Fredonia school budget passes in re-vote

Pictured is the Fredonia school cafeteria shortly before 6 p.m. as residents lined up to cast their vote regarding the 2025-2026 School Budget.
With its final shot to have a say in the 2025-26 School Budget for this year, the Fredonia school community followed through on its promise from back in December.
The 2025-2026 School Budget passed with a 1.9% tax increase to cover Proposition 1 of the Capital Project, with no additional tax increase to cover the other operating costs of the district.
The total number of votes was a dramatic increase from the initial budget proposal. Of 1,735 total votes, 986 were in favor of the re-vote budget and 749 against it. It was the largest voter turnout at Fredonia since 2006.
The first proposition of the Capital Project vote in December – titled “Warm, Safe, and Dry”, pertaining to critical maintenance improvements – had a total of 1,748 votes, with 980 in favor and 768 against the 1.9% increase that came with it.
The first budget put out to voters included that 1.9% increase, along with an additional 0.69% tax increase for a total tax levy increase of 2.59%. That budget proposal was rejected by a narrow margin of 472-414. In response, Fredonia made more cuts – including two teaching positions and summer school programming for grades K-8.
Superintendent Dr. Brad Zilliox said the district’s goal in its latest budget proposal was “to balance the educational needs, programs, and services for our students with a cost our community can accept.”
The 2025-26 School Budget carries a total amount of $38,193,800. The approved 1.9% tax increase will cover the work outlined in Proposition 1 of the Capital Project that was already approved in December. The increase for the average home in the district amounts to an extra $63 per year – $5.25 per month.
At a Board of Education meeting during Tuesday’s re-vote, Zilliox thanked the community for its support in recent weeks leading up to the re-vote.
“It was disappointing and probably somewhat surprising on May 20 when our budget was not approved. However, since then, there has been a lot of rallying together,” Zilliox said. “… I think sometimes it takes an event like this to bring us back to what is really happening here.
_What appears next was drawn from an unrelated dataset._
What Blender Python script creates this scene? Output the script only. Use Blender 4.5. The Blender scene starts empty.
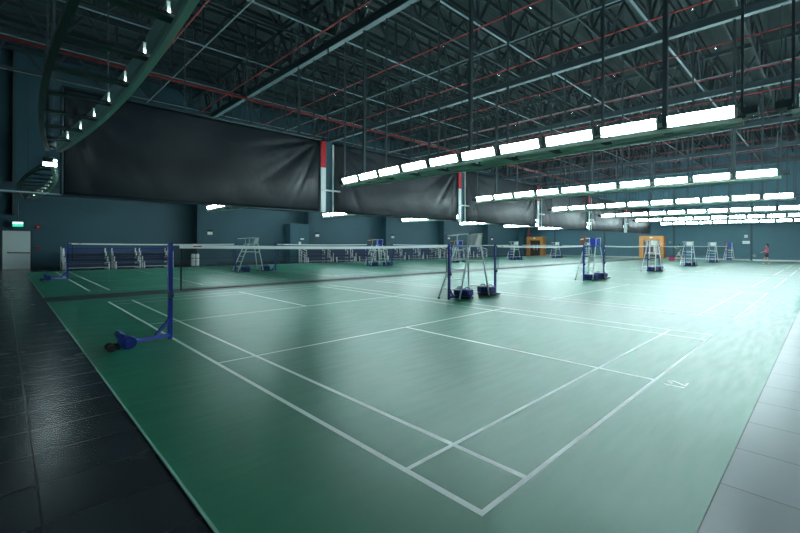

It’s a reminder of all that’s good in Fredonia.”
If the budget would have been rejected again, a contingent budget would have been enacted. That action would have eliminated any potential tax increase, instead requiring the district’s previously approved critical maintenance needs to be covered through other means. To do so, the district would have made more cuts to staffing, equipment, and extracurricular activities to the tune of an additional $326,000, in addition to the $166,000 that was already cut to drop the tax levy increase to 1.9% from the initially proposed 2.59%. An additional 3-4 teaching positions would have likely been eliminated had the budget been rejected again.
High School Principal Darrin Paschke, a lifetime resident of Fredonia and a graduate of the school, said that approving what he called a modest increase “is not about generosity, it’s about sustaining the very programs that earned Fredonia a reputation for excellence in the first place.”